Впрочем, разве можно считать себя одиноким, когда рядом есть настоящий, надежный
друг? А у каждого из них непременно рано или поздно появляется такой Друг — не
по авторскому произволу, а по логике характера. Такой герой не может быть просто
"среднестатистическим" мальчишкой из пятого "Б", потому что
тогда не получится "чистым" художественный "эксперимент",
которым оборачивается каждая повесть В. Крапивина. А суть
"эксперимента" в том, чтоб выявить все обстоятельства и закономерности
столкновения высших нравственных ценностей с житейской мудростью — может быть,
самого драматического и губительного столкновения, с которым нам приходится
встречаться в жизни.
Житейская мудрость в повестях писателя многолика — от первых горьких крупиц
собственного опыта мальчишки, полученного в столкновении с каким-нибудь Ноздрей,
Гутей, Дыбой, Шпуней, до циничных откровений начальника пионерлагеря Тихона
Михайловича ("Всадники на станции Роса") или классной руководительницы
Евы Петровны ("Колыбельная для брата"). Конечно, печально, что в такой
неблаговидной роли оказываются и взрослые, даже учителя, но не станете же вы
утверждать, что "умение жить", которое так пригибает к земле наши
души, придумано детьми. Впрочем, Ал. Разумихин опять-таки интерпретирует В.

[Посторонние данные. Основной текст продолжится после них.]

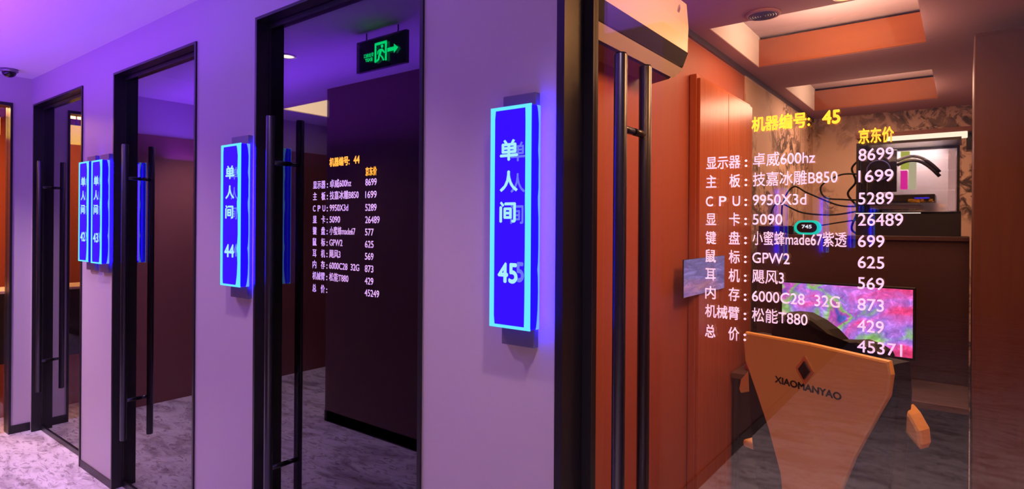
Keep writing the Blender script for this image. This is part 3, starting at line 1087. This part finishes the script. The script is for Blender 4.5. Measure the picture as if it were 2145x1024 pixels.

Крапивина, находя у него противопоставление детей взрослым. Если прочитать хотя
бы несколько его вещей непредвзято, то мы обнаружим не только обширную галерею
выразительных и привлекательных образов взрослых людей, в том числе учителей, но
и, что еще важнее, убедительно выраженную закономерность, что все свои
благородные черты мальчишки приобрели в общении со взрослыми.
Конфликт, вокруг которого завязываются сюжетные нити крапивинских повестей,
не допускает к себе снисходительного, с высоты нашего "взрослого"
миропонимания, отношения, и потому писатель не считает возможным смягчать его,
"адаптировать" к детскому возрасту. Однако, может показаться, что он
несколько упрощает путь своего героя к непременной (это Ал. Разумихин верно
подметил) победе; Сережа Каховский ("Мальчик со шпагой") выстоял в
схватке с четырьмя хулиганами-подростками и даже обезоружил одного опасного
взрослого преступника; Кирилл Векшин ("Колыбельная для брата"), идя на
помощь застигнутым бедой туристам, провел парусную лодку через штормовое озеро у
самой кромки опасной скалы, нависшей над водой. И так далее. Да, наверно, тут
тоже есть элемент сказки. Но мудрость сказки заключается и в том, что, уберегая
детское восприятие от тяжелых впечатлений, она в то же время не вступает в
противоречие с жизненной правдой, ибо это не сюжетный прием, а истина,
проверенная всем ходом истории: добро всегда в конечном итоге одерживает победу
над злом. А что касается суетных соображений насчет того, кто бы "на самом
деле" одержал верх, то писатель с полным правом оставляет их на долю
взрослых любителей житейского правдоподобия, справедливо, видимо, полагая, что
не должны они мешать его истинному читателю полной мерой вместе с героем
пережить счастье быть человеком.
Итак, в противоположность Ал. Разумихину, я полностью принимаю направление
творческого поиска В. Крапивина. Конечно, на избранном пути писателя
поджидают не только бесспорные удачи, и далеко не все в его творчестве
кажется мне равноценным. Но это уже предмет особого разговора.